--- START OF PROVIDED DATA ---
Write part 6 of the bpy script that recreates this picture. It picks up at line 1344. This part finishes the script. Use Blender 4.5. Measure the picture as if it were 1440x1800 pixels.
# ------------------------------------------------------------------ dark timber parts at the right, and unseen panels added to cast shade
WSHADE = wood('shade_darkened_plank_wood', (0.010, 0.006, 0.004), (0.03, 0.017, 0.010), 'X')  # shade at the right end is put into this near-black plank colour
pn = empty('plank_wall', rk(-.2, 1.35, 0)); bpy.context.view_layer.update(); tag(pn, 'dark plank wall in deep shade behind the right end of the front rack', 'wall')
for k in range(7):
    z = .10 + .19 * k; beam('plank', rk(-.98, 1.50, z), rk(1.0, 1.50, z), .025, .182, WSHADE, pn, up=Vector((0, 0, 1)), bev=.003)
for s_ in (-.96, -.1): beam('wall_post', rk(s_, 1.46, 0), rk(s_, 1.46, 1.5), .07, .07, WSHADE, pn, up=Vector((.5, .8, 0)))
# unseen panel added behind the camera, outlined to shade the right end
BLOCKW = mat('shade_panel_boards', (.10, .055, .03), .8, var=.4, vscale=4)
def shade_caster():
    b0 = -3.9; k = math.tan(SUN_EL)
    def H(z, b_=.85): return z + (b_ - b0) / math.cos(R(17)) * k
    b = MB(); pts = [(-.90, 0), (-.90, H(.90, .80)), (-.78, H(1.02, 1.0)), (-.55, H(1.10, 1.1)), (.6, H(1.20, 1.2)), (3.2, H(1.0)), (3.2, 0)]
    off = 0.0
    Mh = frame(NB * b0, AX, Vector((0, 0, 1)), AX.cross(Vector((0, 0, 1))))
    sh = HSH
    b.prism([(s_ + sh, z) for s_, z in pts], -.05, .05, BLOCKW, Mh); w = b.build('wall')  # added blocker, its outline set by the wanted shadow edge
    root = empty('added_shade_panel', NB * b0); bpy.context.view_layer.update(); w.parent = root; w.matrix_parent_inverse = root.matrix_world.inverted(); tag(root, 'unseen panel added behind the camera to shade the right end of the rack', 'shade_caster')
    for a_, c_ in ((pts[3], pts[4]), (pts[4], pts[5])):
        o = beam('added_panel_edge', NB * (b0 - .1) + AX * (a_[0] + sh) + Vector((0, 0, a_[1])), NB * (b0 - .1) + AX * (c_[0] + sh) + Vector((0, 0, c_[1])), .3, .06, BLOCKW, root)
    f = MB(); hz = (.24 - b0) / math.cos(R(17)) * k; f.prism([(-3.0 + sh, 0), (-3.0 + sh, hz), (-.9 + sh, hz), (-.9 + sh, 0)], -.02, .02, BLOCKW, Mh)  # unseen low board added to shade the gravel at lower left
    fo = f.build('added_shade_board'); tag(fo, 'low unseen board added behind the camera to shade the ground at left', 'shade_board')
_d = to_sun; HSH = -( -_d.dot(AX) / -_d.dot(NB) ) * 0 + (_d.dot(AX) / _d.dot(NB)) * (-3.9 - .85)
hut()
--- END OF PROVIDED DATA ---
STATED GOAL: Quote exactly the lines running from the start of the listing above through the line where "0.017, 0.010), 'X')" is found, and output no other lines.

EXPECTED ANSWER:
Write part 6 of the bpy script that recreates this picture. It picks up at line 1344. This part finishes the script. Use Blender 4.5. Measure the picture as if it were 1440x1800 pixels.
# ------------------------------------------------------------------ dark timber parts at the right, and unseen panels added to cast shade
WSHADE = wood('shade_darkened_plank_wood', (0.010, 0.006, 0.004), (0.03, 0.017, 0.010), 'X')  # shade at the right end is put into this near-black plank colour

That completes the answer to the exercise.